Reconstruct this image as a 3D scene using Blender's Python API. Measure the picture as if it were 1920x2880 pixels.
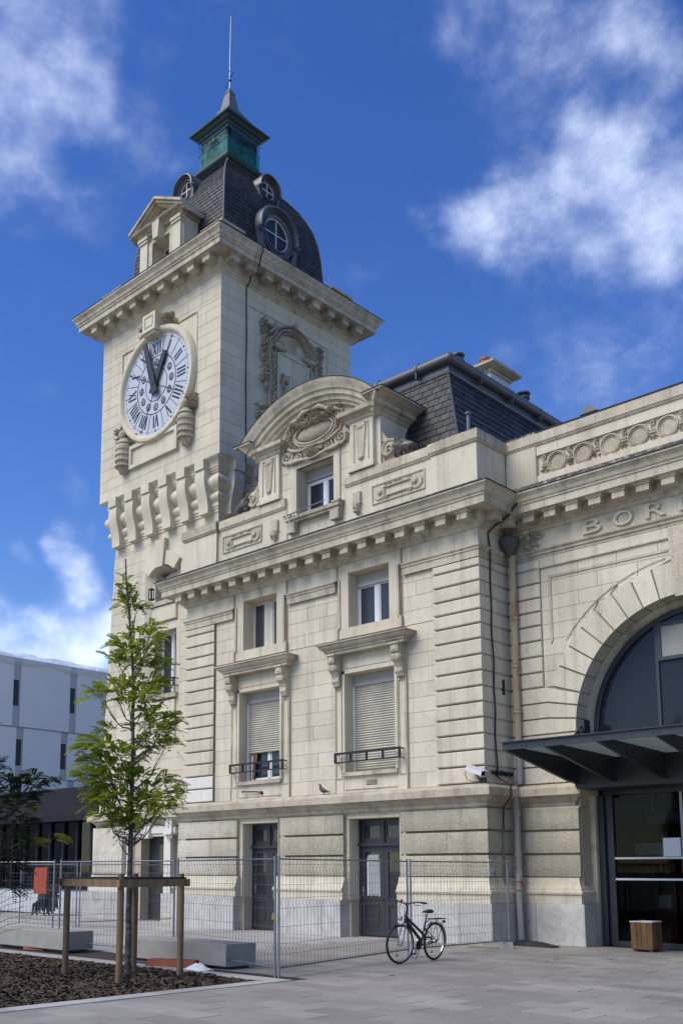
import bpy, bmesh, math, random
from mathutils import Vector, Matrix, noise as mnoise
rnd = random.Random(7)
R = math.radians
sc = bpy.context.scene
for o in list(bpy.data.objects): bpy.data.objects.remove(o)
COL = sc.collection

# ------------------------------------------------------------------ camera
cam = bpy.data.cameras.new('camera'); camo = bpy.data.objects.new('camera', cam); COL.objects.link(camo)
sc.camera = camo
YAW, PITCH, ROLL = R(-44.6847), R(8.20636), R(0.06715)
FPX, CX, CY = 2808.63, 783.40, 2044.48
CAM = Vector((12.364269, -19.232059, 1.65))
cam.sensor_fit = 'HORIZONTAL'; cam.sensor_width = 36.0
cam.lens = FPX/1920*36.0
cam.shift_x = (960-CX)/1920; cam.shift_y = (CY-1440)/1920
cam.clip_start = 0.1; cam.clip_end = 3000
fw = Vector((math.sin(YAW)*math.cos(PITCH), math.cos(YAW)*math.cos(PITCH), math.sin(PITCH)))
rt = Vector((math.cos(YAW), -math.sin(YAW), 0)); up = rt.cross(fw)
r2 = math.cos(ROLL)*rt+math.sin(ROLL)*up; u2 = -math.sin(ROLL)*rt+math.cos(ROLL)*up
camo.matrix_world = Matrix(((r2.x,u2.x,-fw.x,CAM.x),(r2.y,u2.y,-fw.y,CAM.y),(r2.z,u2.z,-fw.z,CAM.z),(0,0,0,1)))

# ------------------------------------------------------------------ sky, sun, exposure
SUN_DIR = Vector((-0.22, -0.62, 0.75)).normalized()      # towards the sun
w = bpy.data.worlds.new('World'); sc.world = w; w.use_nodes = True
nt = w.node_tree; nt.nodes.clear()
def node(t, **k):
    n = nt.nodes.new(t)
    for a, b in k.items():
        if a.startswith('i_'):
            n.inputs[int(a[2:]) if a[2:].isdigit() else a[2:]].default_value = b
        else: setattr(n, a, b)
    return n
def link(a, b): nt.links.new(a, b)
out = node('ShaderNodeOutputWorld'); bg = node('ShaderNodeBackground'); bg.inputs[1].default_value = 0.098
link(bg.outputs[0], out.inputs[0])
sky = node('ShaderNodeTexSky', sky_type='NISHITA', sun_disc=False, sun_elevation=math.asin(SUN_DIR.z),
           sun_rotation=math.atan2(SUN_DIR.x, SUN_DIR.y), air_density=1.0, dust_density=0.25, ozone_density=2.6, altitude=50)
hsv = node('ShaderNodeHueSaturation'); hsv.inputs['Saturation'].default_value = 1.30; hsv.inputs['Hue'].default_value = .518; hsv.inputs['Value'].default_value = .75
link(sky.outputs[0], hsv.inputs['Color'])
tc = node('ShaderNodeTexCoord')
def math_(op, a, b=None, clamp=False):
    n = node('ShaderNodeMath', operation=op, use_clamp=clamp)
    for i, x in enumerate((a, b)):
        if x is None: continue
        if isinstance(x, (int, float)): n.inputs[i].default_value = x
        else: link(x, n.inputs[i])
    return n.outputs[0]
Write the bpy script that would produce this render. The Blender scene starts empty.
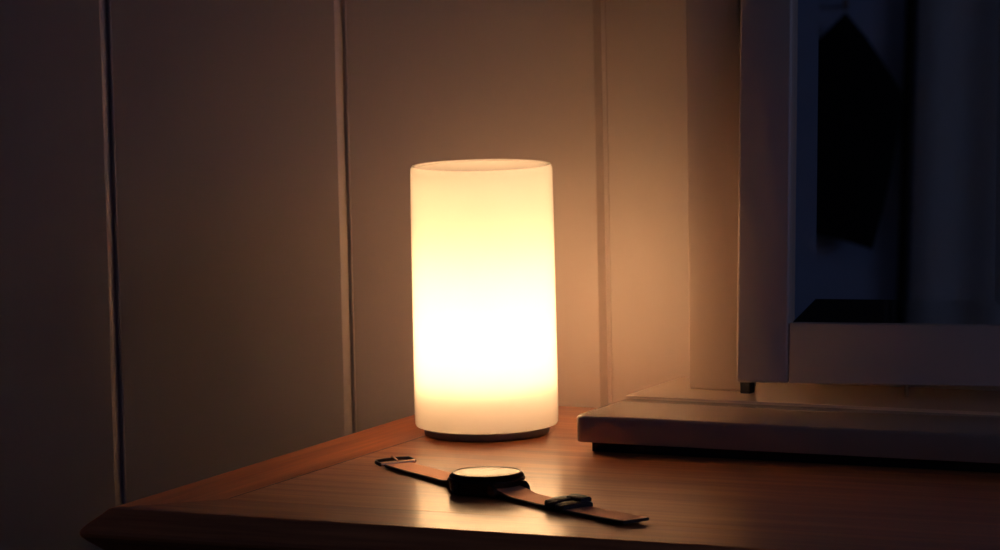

--

▶ [GIVEN PROBLEM]: Count how many lines contain "scene" and give only that count.

▶ [CORRECT RESULT]: 3